Leave out the pictures and retype only the lines from the opening line to the line that holds "p.grain(0.22, 7); p.build(0.95, 'brown", both ends included.
- - - - - - -
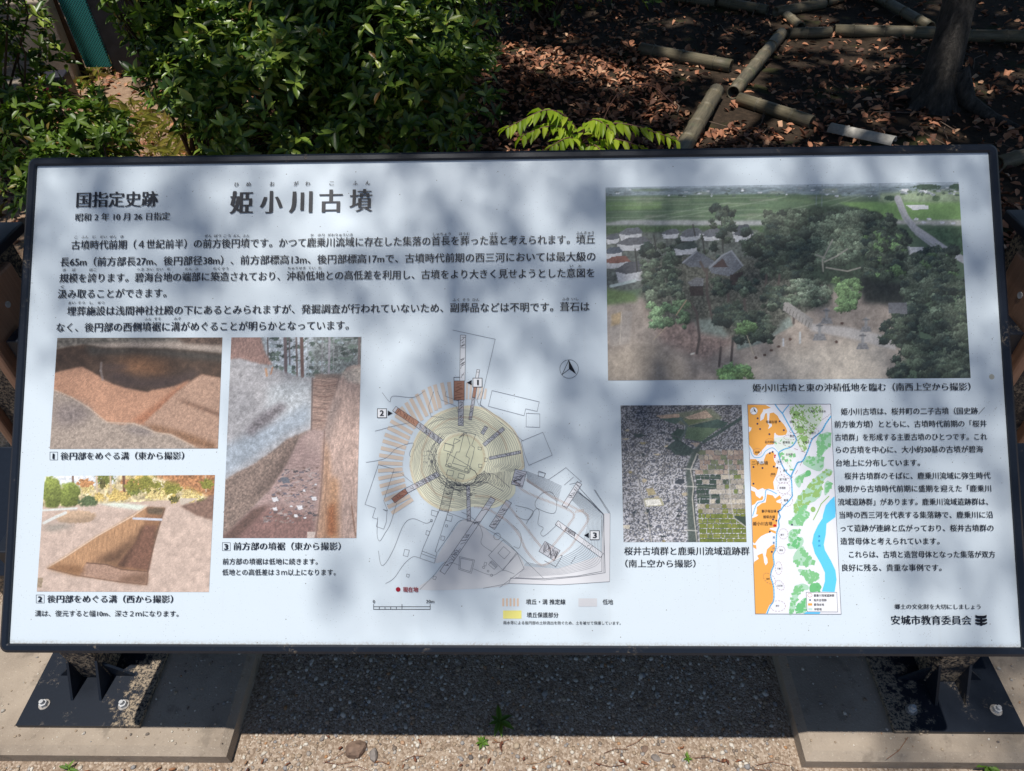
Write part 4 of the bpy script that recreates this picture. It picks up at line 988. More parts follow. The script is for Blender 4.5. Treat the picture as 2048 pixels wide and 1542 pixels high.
p.poly([(1180, 960), (1250, 1040), (1450, 1060), (1640, 1160), (1900, 1235), (1900, 1160), (1560, 1040), (1300, 980)], (140, 102, 74), 0.25, 16, 22)
p.poly([(200, 590), (300, 640), (430, 690), (540, 750), (620, 805), (700, 880), (790, 945), (930, 965), (1070, 955), (1180, 985), (1290, 1050), (1440, 1068), (1560, 1130), (1680, 1190), (1830, 1240), (150, 1260)], (166, 150, 138), 0.22, 22, 2, 8)
p.poly([(250, 760), (520, 760), (650, 850), (500, 960), (250, 980)], (146, 132, 128), 0.25, 25, 50)
p.poly([(950, 990), (1200, 1000), (1280, 1080), (1050, 1070)], (138, 126, 122), 0.25, 20, 25)
p.line([(245, 610), (430, 690), (620, 805), (790, 945), (1070, 957), (1290, 1050), (1440, 1068), (1680, 1190)], 14, (206, 184, 165), 0.6)
p.grain(0.22, 7); p.build(0.95, 'brown photograph of a curved ditch dug in earth')

# 2: long trench with bushes and trees behind
p = Picture('trench', [(90, 952), (430, 950), (418, 1184), (74, 1183)], [(137, 96), (1678, 93), (1626, 1150), (63, 1150)], 240, 164, (198, 174, 158))
p.poly([(40, 80), (1700, 80), (1700, 300), (40, 380)], (214, 196, 150), 0.5, 30)
p.poly([(40, 80), (820, 80), (760, 180), (480, 210), (300, 200), (40, 150)], (226, 232, 240), 0.25, 25, 12)
for k in range(46):
    x = rng.uniform(450, 1660); y = rng.uniform(90, 330)
    c = [(150, 140, 60), (206, 180, 90), (120, 126, 56), (196, 138, 84), (230, 214, 170), (96, 92, 50), (212, 190, 120)][rng.integers(7)]
    p.blob(x, y, rng.uniform(25, 80), rng.uniform(20, 50), c, 0.5, 9, 0.8, k)
p.poly([(1080, 80), (1700, 80), (1700, 330), (1420, 200), (1180, 120)], (176, 122, 78), 0.5, 14, 14, 20)
for x in (395, 610, 735, 850, 860, 1590): p.line([(x, 90), (x + 6, 245)], 16 if x != 1590 else 12, (206, 180, 150) if x in (735, 1590, 610) else (120, 84, 66))
for x, y, rx, ry in ((930, 190, 60, 60), (1050, 170, 60, 70), (1300, 220, 70, 40), (1600, 180, 60, 50), (1150, 190, 40, 40), (620, 290, 60, 40), (800, 290, 110, 45)):
    p.blob(x, y, rx, ry, (134, 132, 48) if y < 240 else (204, 176, 96), 0.5, 8, 0.7, int(x))
p.blob(205, 250, 92, 160, (124, 136, 58), 0.45, 9, 0.25, 3, 0.25); p.blob(370, 270, 92, 130, (118, 130, 54), 0.45, 9, 0.25, 4, 0.25)
p.blob(540, 335, 90, 55, (92, 108, 70), 0.5, 8, 0.6, 6)
p.poly([(40, 395), (600, 370), (1000, 360), (1400, 380), (1700, 500), (1700, 1180), (40, 1180)], (200, 176, 162), 0.13, 45, 8, 5)
p.poly([(620, 352), (820, 342), (1080, 372), (1010, 412), (760, 378)], (214, 222, 208), 0.05, 20, 5)
p.blob(420, 470, 190, 60, (186, 156, 128), 0.15, 15, 0.25, 7, 0.15)
p.line([(115, 410), (430, 392)], 18, (214, 216, 212)); p.line([(130, 525), (240, 470), (330, 432)], 26, (212, 214, 210))
p.poly([(1365, 302), (1530, 304), (1400, 360), (1366, 362)], (200, 186, 170)); p.poly([(1365, 375), (1560, 320), (1700, 250), (1700, 515), (1500, 455)], (136, 106, 92), 0.25, 20, 5, 8)
p.poly([(100, 560), (300, 530), (420, 555), (200, 600)], (150, 142, 132), 0.2, 14, 18)
p.poly([(160, 932), (330, 830), (620, 640), (940, 462), (1060, 380), (1230, 388), (1200, 490), (1165, 590), (1120, 760), (1075, 960), (1065, 1082), (800, 1055), (430, 1000)], (150, 108, 76), 0.15, 24, 2, 3)
p.poly([(160, 932), (620, 640), (1060, 382), (1040, 540), (960, 700), (800, 905), (520, 885), (450, 1000)], (182, 137, 97), 0.2, 14, 4, 0, 1, 5, 0.5, 2.6)
p.poly([(560, 880), (800, 760), (960, 640), (1010, 560), (960, 700), (800, 905)], (104, 75, 55), 0.2, 16, 30)
p.poly([(1070, 385), (1225, 392), (1205, 450), (1070, 445)], (110, 92, 72), 0.3, 12, 4)
p.poly([(1050, 545), (1150, 545), (1130, 700), (1085, 955), (800, 910), (960, 705)], (126, 88, 70), 0.25, 12, 3)
p.poly([(800, 912), (960, 705), (1010, 560), (1040, 545), (1010, 640), (930, 790), (860, 930)], (92, 65, 50), 0.2, 12, 16)
p.poly([(1140, 620), (1172, 550), (1128, 690), (1110, 780)], (60, 48, 44), 0.1, 10, 5)
p.poly([(450, 1000), (520, 885), (700, 900), (840, 945), (1075, 965), (1065, 1080), (800, 1055)], (170, 135, 115), 0.2, 12, 3)
p.line([(160, 932), (330, 830), (620, 640), (940, 462), (1060, 380)], 11, (226, 200, 176), .8); p.line([(520, 885), (700, 900), (840, 945), (1075, 965)], 9, (94, 68, 54), .8); p.line([(1225, 395), (1165, 590), (1120, 760), (1075, 960), (1065, 1082)], 10, (104, 78, 64), .8); p.line([(160, 932), (430, 1000), (800, 1055), (1065, 1082)], 8, (112, 84, 66), .8)
p.poly([(840, 1010), (1075, 965), (1065, 1080), (800, 1055)], (130, 98, 78), 0.14, 18, 18)
p.poly([(160, 932), (430, 1000), (520, 960), (420, 900), (260, 900)], (140, 100, 66), 0.2, 18, 18)
p.line([(945, 484), (1195, 496)], 20, (196, 200, 216))
p.poly([(60, 1020), (125, 1020), (110, 1110), (60, 1115)], (160, 140, 116), 0.2, 12)
p.grain(0.14, 6); p.build(1.02, 'photograph of a long straight trench with bushes behind')

# 3: narrow deep trench seen lengthways
p = Picture('deep trench', [(463, 675), (723, 674), (713, 1076), (446, 1076)], [(100, 42), (886, 40), (857, 1256), (50, 1256)], 184, 282, (158, 142, 138))
p.poly([(90, 30), (900, 30), (900, 300), (90, 300)], (120, 128, 128), 0.6, 10)
p.poly([(280, 30), (600, 30), (560, 290), (330, 260)], (186, 196, 206), 0.35, 12, 16)
for k in range(80): p.blob(rng.uniform(330, 880), rng.uniform(40, 280), rng.uniform(8, 28), rng.uniform(6, 16), [(84, 102, 94), (106, 124, 114), (66, 80, 76), (160, 174, 182)][rng.integers(4)], 0.4, 6, 0.8, k)
for x, w_, c in ((425, 20, (120, 104, 106)), (450, 8, (110, 100, 104)), (492, 11, (118, 104, 102)), (524, 20, (110, 82, 76)), (692, 12, (160, 156, 166)), (872, 14, (120, 106, 104)), (650, 6, (140, 140, 146)), (718, 5, (150, 150, 156)), (320, 8, (90, 80, 80)), (560, 5, (150, 156, 160))):
    p.line([(x, 40), (x + (6 if x < 600 else -4), 280)], w_, c)
p.poly([(600, 265), (760, 262), (760, 300), (600, 300)], (128, 112, 104), .3, 8, 3)
p.poly([(100, 40), (280, 40), (300, 120), (350, 210), (90, 210)], (156, 122, 112), 0.3, 8, 2, 3, 1, 3, 0.6, 1.6)
p.poly([(90, 175), (150, 168), (220, 190), (300, 210), (380, 235), (440, 260), (520, 290), (600, 282), (584, 600), (520, 640), (330, 870), (60, 1250), (40, 900)], (168, 166, 170), 0.22, 20, 2, 5)
p.poly([(330, 330), (500, 300), (588, 310), (580, 560), (420, 560), (300, 500)], (178, 184, 190), 0.22, 16, 24)
p.poly([(60, 700), (220, 620), (380, 540), (585, 430), (580, 560), (420, 640), (230, 780), (60, 890)], (154, 166, 180), 0.2, 20, 26)
p.poly([(190, 600), (290, 500), (400, 430), (440, 470), (330, 560), (220, 640)], (116, 110, 116), 0.5, 10, 16, 14)
p.poly([(440, 200), (465, 220), (465, 262), (438, 255)], (190, 212, 214)); p.line([(310, 235), (316, 275)], 14, (190, 146, 112)); p.line([(350, 225), (340, 265)], 8, (180, 126, 92))
p.poly([(55, 905), (230, 810), (350, 730), (430, 660), (582, 600), (520, 650), (470, 730), (430, 840), (330, 970), (50, 1262), (40, 1000)], (132, 112, 102), 0.42, 9, 4, 8)
p.poly([(200, 1020), (330, 850), (440, 720), (540, 630), (500, 700), (440, 840), (330, 980)], (108, 90, 82), 0.4, 9, 16)
p.poly([(592, 292), (750, 288), (722, 420), (662, 612), (582, 606)], (152, 124, 112), 0.42, 10, 2, 0, 1, 7, 3, 0.4)
for y in (330, 395, 470, 540): p.line([(594, y), (668, y + 8), (735, y - 4)], 6, (112, 82, 72), .7)
p.line([(590, 290), (584, 604)], 10, (104, 86, 80), .8); p.line([(750, 292), (715, 430), (664, 612)], 10, (104, 84, 78), .8)
p.poly([(584, 606), (662, 612), (665, 780), (652, 860), (640, 1000), (610, 1256), (50, 1256), (330, 970), (440, 800), (520, 640)], (158, 132, 128), 0.22, 12, 3, 0, 1, 8, 2, 0.6)
p.poly([(590, 604), (664, 610), (664, 760), (560, 720), (520, 660)], (172, 146, 140), .15, 12, 18)
p.poly([(40, 1262), (200, 1130), (330, 1060), (600, 1120), (600, 1262)], (130, 96, 90), 0.28, 10, 18)
p.poly([(50, 1256), (230, 1080), (330, 1050), (270, 1120), (140, 1256)], (98, 72, 64), 0.3, 8, 10)
for k in range(210):
    y = rng.uniform(830, 1160); x = rng.uniform(410 - (y - 840) * 0.35, 635 - (y - 840) * 0.06); a_ = rng.uniform(-.6, .6); L_ = rng.uniform(6, 22); w2 = rng.uniform(3, 8)
    c = [(98, 94, 106), (128, 116, 118), (80, 74, 80), (140, 120, 114), (166, 150, 148), (112, 88, 80)][rng.integers(6)]
    dx, dy = math.cos(a_) * L_, math.sin(a_) * L_
    p.poly([(x - dx, y - dy), (x + w2, y - w2), (x + dx, y + dy), (x - w2, y + w2)], c)
for x, y, r_ in ((365, 1020, 22), (462, 1062, 10), (515, 1070, 20), (610, 932, 8), (600, 1015, 18), (545, 1132, 9), (365, 1078, 16), (425, 905, 30), (490, 1120, 14), (540, 968, 9)):
    p.poly([(x - r_, y - r_ * .5), (x + r_ * .6, y - r_ * .6), (x + r_, y + r_ * .5), (x - r_ * .4, y + r_ * .7)], (96, 100, 112) if r_ > 22 else (208, 208, 214))
p.poly([(752, 290), (800, 222), (850, 212), (905, 215), (905, 1262), (612, 1262), (642, 1000), (654, 860), (664, 620), (682, 500), (720, 400)], (184, 156, 144), 0.24, 11, 3, 6, 1, 9, 0.7, 2.2)
p.poly([(760, 260), (840, 220), (905, 222), (900, 330), (800, 310)], (186, 172, 160), 0.3, 10, 10)
p.poly([(686, 500), (740, 390), (760, 420), (720, 560), (690, 680), (664, 720)], (136, 118, 112), 0.35, 9, 16)
p.poly([(660, 640), (690, 740), (716, 1000), (712, 1262), (612, 1262), (646, 950)], (176, 136, 108), 0.35, 10, 14, 0, 1, 4, .6, 2.5)
p.poly([(700, 880), (745, 900), (750, 1262), (690, 1262)], (188, 140, 100), 0.3, 10, 18)
p.poly([(685, 1060), (724, 1040), (732, 1240), (676, 1240)], (164, 100, 56), 0.35, 8, 14)
p.line([(664, 612), (650, 860), (640, 1000), (612, 1250)], 9, (120, 94, 84), .7); p.line([(825, 1060), (850, 1240)], 6, (130, 96, 76))
p.poly([(560, 1215), (610, 1215), (600, 1256), (560, 1256)], (196, 180, 172))
p.grain(0.2, 5); p.build(1.0, 'tall photograph looking along a narrow deep trench', lift=.03)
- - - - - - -
ANSWER TO THE TASK:
Write part 4 of the bpy script that recreates this picture. It picks up at line 988. More parts follow. The script is for Blender 4.5. Treat the picture as 2048 pixels wide and 1542 pixels high.
p.poly([(1180, 960), (1250, 1040), (1450, 1060), (1640, 1160), (1900, 1235), (1900, 1160), (1560, 1040), (1300, 980)], (140, 102, 74), 0.25, 16, 22)
p.poly([(200, 590), (300, 640), (430, 690), (540, 750), (620, 805), (700, 880), (790, 945), (930, 965), (1070, 955), (1180, 985), (1290, 1050), (1440, 1068), (1560, 1130), (1680, 1190), (1830, 1240), (150, 1260)], (166, 150, 138), 0.22, 22, 2, 8)
p.poly([(250, 760), (520, 760), (650, 850), (500, 960), (250, 980)], (146, 132, 128), 0.25, 25, 50)
p.poly([(950, 990), (1200, 1000), (1280, 1080), (1050, 1070)], (138, 126, 122), 0.25, 20, 25)
p.line([(245, 610), (430, 690), (620, 805), (790, 945), (1070, 957), (1290, 1050), (1440, 1068), (1680, 1190)], 14, (206, 184, 165), 0.6)
p.grain(0.22, 7); p.build(0.95, 'brown photograph of a curved ditch dug in earth')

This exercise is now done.